Our dojo kun passed down from Sakugawa through Matsumura, Itosu, Nakamura, and thence to my Sensei. Today a hand-calligraphied copy of the dojo kun hangs in the shinza of our dojo. It is recent and treasured gift from Sensei Toma, master of both karate and calligraphy.

During warmup exercises students are often asked to recite the dojo kun. The order of the precepts doesn't matter, as they are equal in importance.

Dojo Kun

  • Endeavor to improve your character.
  • Defend the way of honesty and loyalty.
  • Strengthen your spirit through continual practice.
  • Respect others and be courteous.
  • Seek harmony and practice humility.

Truly, these are words to live by. But, just to make sure all bases are covered in our dojo, two other precepts accompany our dojo kun:

  • Shinjitsu
  • Kokki Jissen
You will find these characters on either side of our shinza, flanking our dojo kun. "Shinjitsu" means "truth," and "koki jissen" means "free yourself from desire."
I believe in the precepts set forth in the dojo kun, and I believe in shinjitsu and kokki jissen. I have believed in these things all of my adult life. When I was growing up I read a lot. One day when I was fourteen years old or so, I read something that impressed me so strongly that it became part of my life, my own "dojo kun." You may know it. It's a poem:



If you can keep your head when all about you
   Are losing theirs and blaming it on you;
If you can trust yourself when all men doubt you,
   But make allowance for their doubting too:
If you can wait and not be tired by waiting,
   Or, being lied about, don't deal in lies,
Or being hated don't give way to hating,
   And yet don't look too good, nor talk too wise;

If you can dream— and not make dreams your master;
   If you can think— and not make thoughts your aim,
If you can meet with Triumph and Disaster
   And treat those two impostors just the same;
If you can bear to hear the truth you've spoken
   Twisted by knaves to make a trap for fools,
Or watch the things you gave your life to, broken,
   And stoop and build'em up with worn-out tools;

If you can make one heap of all your winnings
   And risk it on one turn of pitch-and-toss,
And lose, and start again at your beginnings,
   And never breathe a word about your loss:
If you can force your heart and nerve and sinew
   To serve your turn long after they are gone,
And so hold on when there is nothing in you
   Except the Will which says to them: "Hold on!"

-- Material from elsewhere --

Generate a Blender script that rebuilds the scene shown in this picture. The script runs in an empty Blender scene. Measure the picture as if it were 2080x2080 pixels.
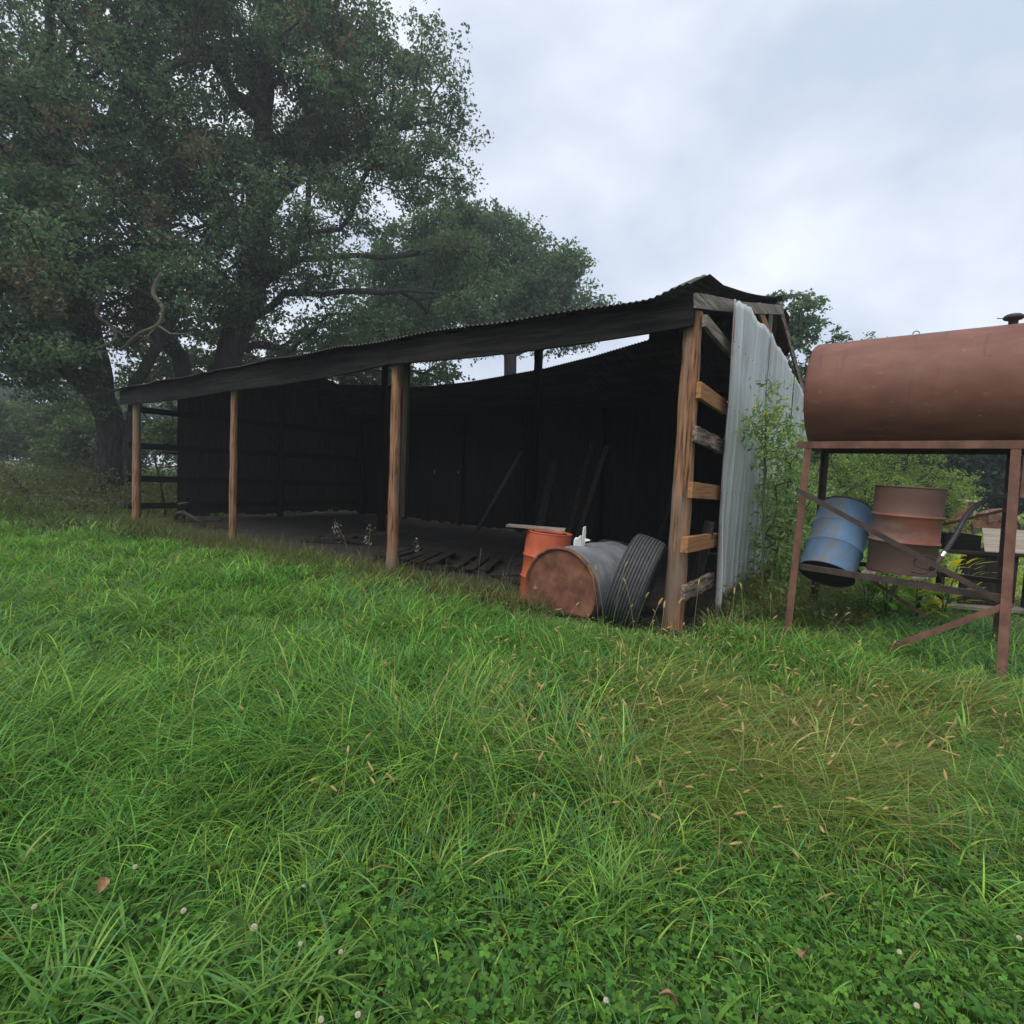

If you can talk with crowds and keep your virtue,
   Or walk with Kings— nor lose the common touch,
If neither foes nor loving friends can hurt you,
   If all men count with you, but none too much:
If you can fill the unforgiving minute
   With sixty seconds' worth of distance run,
Yours is the Earth and everything that's in it,
   And— which is more— you'll be a Man, my son!

Rudyard Kipling

I think the seeds of character were planted in me early, though. My mom and dad were Scout leaders when I was young, and I was a Scout for a while, as was my brother, and all my cousins, too. I was really too young to understand what it was all about then, but I remember it made me proud to recite the Scout Oath, and I knew there was something really important in the words because they went to my heart even then. The Scouts say it like this:

On my honor I will do my best to do my duty to God and my country and to obey the Scout Law; to help other people at all times; to keep myself physically strong, mentally awake, and morally straight.

A Scout is trustworthy, loyal, helpful, friendly, courteous, kind, obedient, cheerful, thrifty, brave, clean, and reverent.

I know there are good people everywhere, all around us, trying their best to live good and honorable lives. And surely each has a personal dojo kun engraved on his heart. Such people are a joy to find, and not so rare as you might think if you take the time to look closely. But I have to say I don't think I've ever found so many of them in one place as I have in our dojo...

It gives me to hope that one day the good folks will out number the idiots.